A hyperlocal website has sparked the interests of history buffs everywhere. Sheryl Bennett-Wilson looks back
The internet was just getting started when Canadian David McGee was working at MIT in Boston in 1997.Even then, says McGee, “I wondered how it would change the writing of history. He returned to Canada in 2008 and was digitizing photos at the Canada Science and Technology Museum when he became responsible for the archival remains of the E.B. Eddy Company—a pulp and paper company and the longest-running industry in the history of the city.
“I thought, surely there is a book on the Eddy Company,” says McGee, who holds a PhD in the history of science and technology from the University of Toronto, “but there wasn’t.” Up until then, there had only been three books published about the city of Ottawa in 50 years. “I guess publishers figured they wouldn’t make any money on a history book,” says McGee, “but are people not interested in history?”

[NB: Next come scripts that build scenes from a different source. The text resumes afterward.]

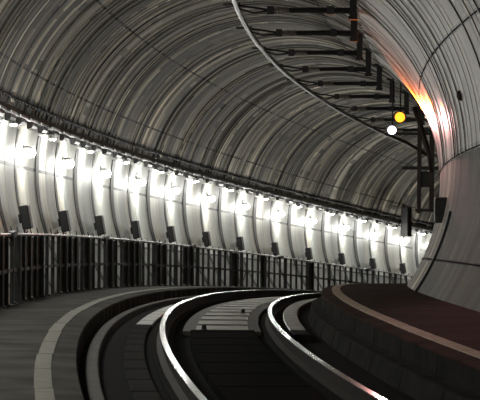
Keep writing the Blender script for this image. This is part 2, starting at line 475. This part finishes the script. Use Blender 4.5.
# ---------------------------------------------------------------- railing
FR = 2.367; FZ = .093; FH = .787
sle = [.115, .1813, .2515, .3178, .385, .452, .52]
panels = [(0, 9), (22, 41), (58, 80), (84, 92), (101, 115), (124, 142), (157, 168), (184, 199), (232, 240), (262, 268), (310, 316)]  # spans of shade behind the railing, built as dark sheets
x2t = lambda x: .1813 + (x - 15) * .000758
shade_spans = [(x2t(a), x2t(b)) for a, b in panels]
names = ['nearest section at the left edge of the photo', 'second section from the left with dark sheets for shade', 'third section from the left',
         'fourth section from the left', 'fifth section from the left', 'farthest section by the inside wall']
for i in range(len(sle) - 1):
    a, b = sle[i], sle[i + 1]; mid = (a + b) / 2
    o = thing('railing', mid, FR, FZ, 'dark railing with pale handrail, ' + names[i], 'railing', 'railing sections along the walkway')
    mb = MB(); pts = [W(a + (b - a) * k / 24, FR, FZ + FH) for k in range(25)]
    mb.tube(pts, .019 * S, 8); child_world(mb, 'handrail', M['handrail'], o)
    mb = MB(); mb.sweep([(FR + .012, FZ + .40), (FR - .012, FZ + .40), (FR - .012, FZ + .36), (FR + .012, FZ + .36)], a, b, .004)
    child_world(mb, 'mid_rail', M['fence'], o)
    mb = MB(); mb.box((0, 0, 0), (.07, .5, .075), bev=.01)
    q = MB(); c = W(b - .0018, FR, FZ + FH); rot = Matrix.Rotation(-b, 3, 'Z'); q.add([c + rot @ (Vector(v) * S) for v in mb.v], mb.f)
    child_world(q, 'sleeve', M['fence'], o)
    npost = 16; dt = (b - a) / npost
    for k in range(npost):
        t = a + dt * (k + .5)
        w = .075 if k % 4 == 0 else .045
        mb = MB(); mb.box((0, 0, FH / 2), (w, w, FH)); mb.box((0, 0, .01), (.11, .11, .02))
        q = MB(); c = W(t, FR, FZ - .004); rot = Matrix.Rotation(-t, 3, 'Z'); q.add([c + rot @ (Vector(v) * S) for v in mb.v], mb.f)
        if k == 8:
            q.tube([W(t, FR, FZ + .02), W(t + .0035, FR, FZ + .36)], .012 * S, 5)
        child_world(q, 'post', M['fence'], o)
    for (p, q_) in shade_spans:
        if a <= (p + q_) / 2 < b:
            mb = MB(); mb.sweep([(FR + .02, FZ + FH - .03), (FR + .01, FZ + FH - .03), (FR + .01, FZ + .03), (FR + .02, FZ + .03)], max(p, a), min(q_, b), .004)
            child_world(mb, 'shade_sheet', M['black'], o)  # dark sheet in place of rib and niche shade

# ---------------------------------------------------------------- overhead line
WZ = 3.93
mb = MB(); mb.sweep([(-.06 + .028, WZ), (-.06 + .028, WZ - .03), (-.06, WZ - .045), (-.06 - .028, WZ - .03), (-.06 - .028, WZ), (-.06 - .02, WZ + .04), (-.06 + .02, WZ + .04)], .16, .44, .003)
tag(mb.build('conductor_rail', M['copper']), 'long dark overhead conductor rail curving down from the top of the photo', 'conductor')
ARMS = [.193, .2115, .2335, .2557, .2766, .2969, .317, .3371, .357, .377]
def arm_thing(t, label):
    return thing('cantilever_arm', t, -1.60, 4.24, label, 'support arm', 'support arms along the conductor rail')
A0 = arm_thing(ARMS[0], 'dark overhead support arm at the very top edge of the photo')
# local: x inward (-r), so the conductor is at x = -1.39
mb = MB(); mb.box((0, 0, -.22), (.095, .1, .46)); mb.box((0, 0, .01), (.2, .2, .04)); mb.box((0, 0, -.43), (.12, .12, .05)); mb.build('drop_post', M['dark_metal'], A0, S)
mb = MB(); mb.tube([(.02, 0, -.335), (-.60, 0, -.33), (-.86, 0, -.335)], .035, 8, rr=[.042, .036, .036]); mb.box((-.3, 0, -.33), (.1, .1, .11)); mb.build('arm', M['dark_metal'], A0, S)
mb = MB()
for k in range(5): mb.tube([(-.86 - k * .035, 0, -.335), (-.88 - k * .035, 0, -.335)], .05, 10, rr=[.058, .046])
mb.tube([(-.84, 0, -.335), (-1.06, 0, -.335)], .036, 8); mb.build('insulator', M['bronze'], A0, S)
mb = MB(); mb.box((-1.10, 0, -.335), (.09, .1, .11)); mb.tube([(-1.08, 0, -.335), (-1.33, 0, -.30), (-1.64, 0, -.26)], .016, 6); mb.tube([(-1.08, 0, -.335), (-1.33, 0, -.37), (-1.56, 0, -.305)], .014, 6); mb.box((-1.67, 0, -.262), (.12, .08, .035)); mb.build('steady_arm', M['dark_metal'], A0, S)
mb = MB(); mb.box((-1.54, 0, -.262), (.07, .1, .045)); mb.build('clamp', M['dark_metal'], A0, S)
for i, t in enumerate(ARMS[1:], 1):
    lab = ('dark overhead support arm, %s down from the top of the photo' % ORD[i]) if i < 9 else 'dark overhead support arm, farthest one beyond the signal lamps'
    copy_thing(A0, t, -1.60, 4.24, lab)

# ---------------------------------------------------------------- hanging frame and signal lamps
ft = .3455
F0 = thing('hanging_frame', ft, -1.75, 4.15, 'dark steel frame hanging from the ceiling beside the inside wall', 'frame')
def fb(name, m, *boxes):
    mb = MB()
    for c, d in boxes: mb.box(c, d)
    return mb.build(name, m, F0, S)
def fx(x): return x
fb('post', M['rust'], ((0, 0, -1.18), (.085, .1, 2.44)))
fb('post', M['rust'], ((.27, 0, -1.18), (.10, .1, 2.3)))
fb('crossbar', M['dark_metal'], ((.02, 0, -1.42), (.78, .06, .075)))
fb('crossbar', M['dark_metal'], ((.13, 0, -2.33), (.42, .06, .06)))
fb('crossbar', M['rust'], ((-.15, 0, -.68), (.9, .06, .06)))
fb('crossbar', M['rust'], ((-.1, 0, -.38), (.8, .06, .05)))
fb('plate', M['dark_metal'], ((.13, .03, -1.66), (.2, .04, .34)))
mb = MB(); mb.tube([(-.12, 0, -.1), (.0, 0, -.45), (.12, 0, -.85), (.22, 0, -1.15), (.27, 0, -1.5)], .06, 8); mb.build('curved_stay', M['rust'], F0, S, smooth=True)
mb = MB(); mb.tube([(-.75, 0, -.68), (-.3, 0, -.86), (.2, 0, -1.16)], .035, 6); mb.build('diagonal_brace', M['rust'], F0, S)

def signal(name, t, r, z, m, label, lens_r, up):
    o = thing(name, t, r, z, label, 'signal lamp')
    mb = MB(); mb.tube([(0, .02, 0), (0, .20, 0)], lens_r * 1.15, 14); mb.build('housing', M['black'], o, S)
    mb = MB(); mb.sphere((0, 0, 0), lens_r, sq=(1, .7, 1)); mb.build('lens', m, o, S, smooth=True)
    mb = MB(); mb.tube([(0, .12, 0), (0, .12, up)], .015, 6); mb.build('hanger', M['dark_metal'], o, S)
    mb = MB()
    vs = []; n = 10
    for i in range(n + 1):
        a = pi * i / n
        for y in (-.1, .03):
            for q in (1.18, 1.28): vs.append((cos(a) * lens_r * q, y, sin(a) * lens_r * q))
    fs = []
    for i in range(n):
        k = i * 4; fs += [(k, k + 4, k + 6, k + 2), (k + 1, k + 3, k + 7, k + 5), (k, k + 1, k + 5, k + 4), (k + 2, k + 6, k + 7, k + 3)]
    mb.add(vs, fs); mb.build('hood', M['black'], o, S)
    return o
signal('signal_lamp', .300, -1.957, 3.318, M['amber'], 'bright amber signal lamp hanging by the inside wall', .095, .66)
signal('signal_lamp', .300, -1.81, 3.073, M['white'], 'bright white signal lamp just below the amber one', .08, .98)
def spot(name, src, dst, e, c, ang, rad):
    o = light(name, src, e, c, rad, 'SPOT'); o.data.spot_size = math.radians(ang); o.data.spot_blend = .9
    o.rotation_euler = (dst - src).to_track_quat('-Z', 'Y').to_euler()
spot('amber_light', W(.2992, -1.959, 3.318), W(.235, -2.72, 3.72), 15000, (1, .17, .008), 17, .02 * S)
spot('white_light', W(.2992, -1.812, 3.073), W(.235, -2.88, 2.6), 4200, (1, .45, .42), 14, .02 * S)

# ---------------------------------------------------------------- box on the inside wall
bt = .2125
wb = thing('equipment_box', bt, -(tube_r(1.1) - 2 * TC) - .03, 1.09, 'black box on the inside wall at the end of the pale lining', 'box')
mb = MB(); mb.box((-.0, 0, .17), (.27, .2, .34), bev=.015); mb.build('body', M['black'], wb, S)
mb = MB(); mb.box((.05, -.104, .19), (.03, .012, .2)); mb.build('pale_edge', M['lamp_body'], wb, S)
mb = MB(); mb.box((.09, 0, .17), (.06, .12, .2)); mb.build('mount', M['dark_metal'], wb, S)
# wall hook / fitting high on the right wall
wf = thing('wall_fitting', .187, -2.80, 2.56, 'small dark round fitting high on the inside wall', 'fitting')
mb = MB(); mb.sphere((.0, 0, 0), .05, sq=(1, 1, 1.3)); mb.build('cap', M['rust'], wf, S)
mb = MB(); mb.box((.05, 0, 0), (.1, .06, .06)); mb.build('base', M['dark_metal'], wf, S)
# dark duct on the far outer wall
dd = thing('riser_duct', .485, 2.60, 2.10, 'dark vertical duct above the farthest lamps', 'duct')
mb = MB(); mb.box((0, 0, .45), (.22, .5, .9), bev=.02); mb.build('casing', M['dark_metal'], dd, S)
mb = MB(); mb.box((0, 0, .01), (.26, .54, .03)); mb.build('flange', M['dark_metal'], dd, S)

# ---------------------------------------------------------------- world and camera
w = bpy.data.worlds.new('World'); sc.world = w; w.use_nodes = True
w.node_tree.nodes['Background'].inputs[0].default_value = (0, 0, 0, 1); w.node_tree.nodes['Background'].inputs[1].default_value = 0
cam = bpy.data.cameras.new('Camera'); co = bpy.data.objects.new('Camera', cam); col.objects.link(co); sc.camera = co
cam.sensor_fit = 'HORIZONTAL'; cam.sensor_width = 36; cam.lens = 2605.5 * 36 / 480; cam.clip_start = .1; cam.clip_end = 1000
y, p, ro = .17524, -.02017, .00641
Fv = Vector((sin(y) * cos(p), cos(y) * cos(p), sin(p))); Rt = Vector((cos(y), -sin(y), 0)); U = Rt.cross(Fv)
R2 = cos(ro) * Rt + sin(ro) * U; U2 = -sin(ro) * Rt + cos(ro) * U
mt = Matrix((R2, U2, -Fv)).transposed().to_4x4(); mt.translation = Vector((-2.3217, 0, 1.3413)) * S
co.matrix_world = mt
sc.view_settings.view_transform = 'Standard'; sc.view_settings.look = 'None'; sc.view_settings.gamma = 1
sc.view_settings.use_curve_mapping = False; sc.view_settings.exposure = 0.0
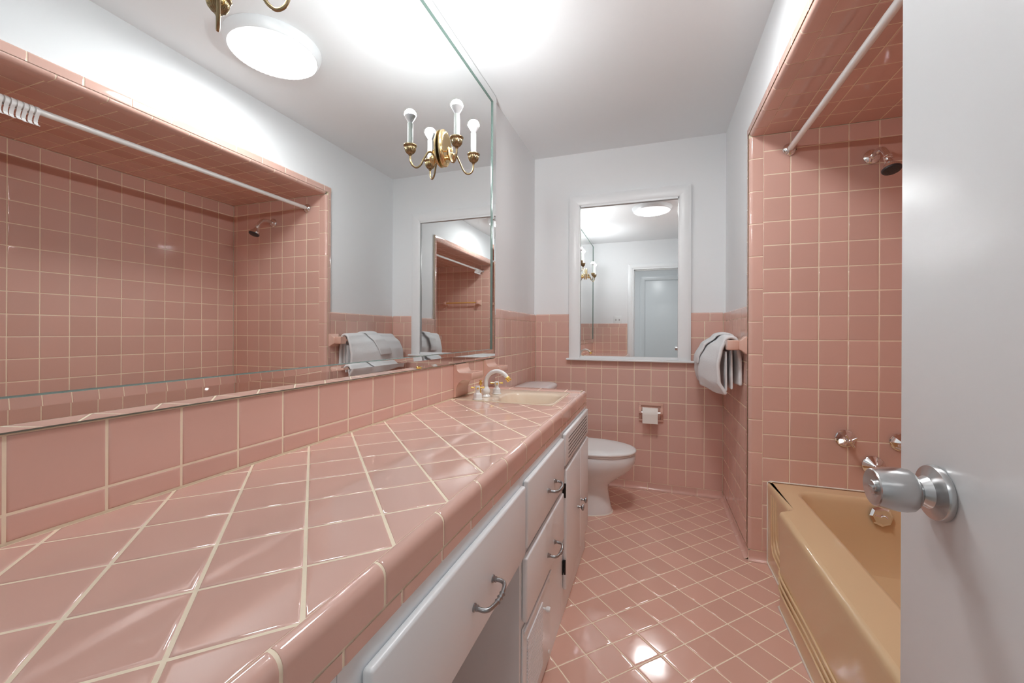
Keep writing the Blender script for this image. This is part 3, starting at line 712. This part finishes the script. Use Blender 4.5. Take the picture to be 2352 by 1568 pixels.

The online aspect of Facebook was exactly what he needed. “When my wife and I posted a picture of the Green Valley Restaurant, the number of likes exploded to over 16,000. And that’s when we knew that people did like their history.” As McGee points out, people find it hard to relate to ‘formal’ history. “What people liked was the fact they could connect with the photo,” says McGee. “They can say ‘I’ve been there’ or ‘my parents took me there,’ and it’s not just nostalgia. Something about the photo reached them.”
Between 2013 and 2021, they posted two times a day and had posted over 16,500 photos. “We were exhausted,” says McGee. They also found, like many people, that Facebook had become frustrating with the restrictions they had put in place. The page was reaching fewer and fewer people even though they had thousands of followers. “The first book came from that frustration,” says McGee. “But we also felt we should preserve the history that people had shared with us. So many of the comments people had made were so touching.”
McGee also thought it was a good way to give back to the community. He took the best comments from his Facebook page and added them to the photos to make it a fun read. The first “Lost Ottawa” book, published in 2017, was successful, says McGee, “becoming the biggest selling local history book across the country. We sold over 20,000 copies. The second and third books did well, but not like the first one.” McGee says he still has a lot of material and that book four is a possibility.
He would like Lost Ottawa to become a part of the city archives. If you provide history in a fun way, people do like it and enjoy it, he says, adding, “I learned a lot about people doing this. Most satisfying, from a historian’s perspective, is that Lost Ottawa encouraged other communities to investigate their history online. In our own little way, we helped make history.”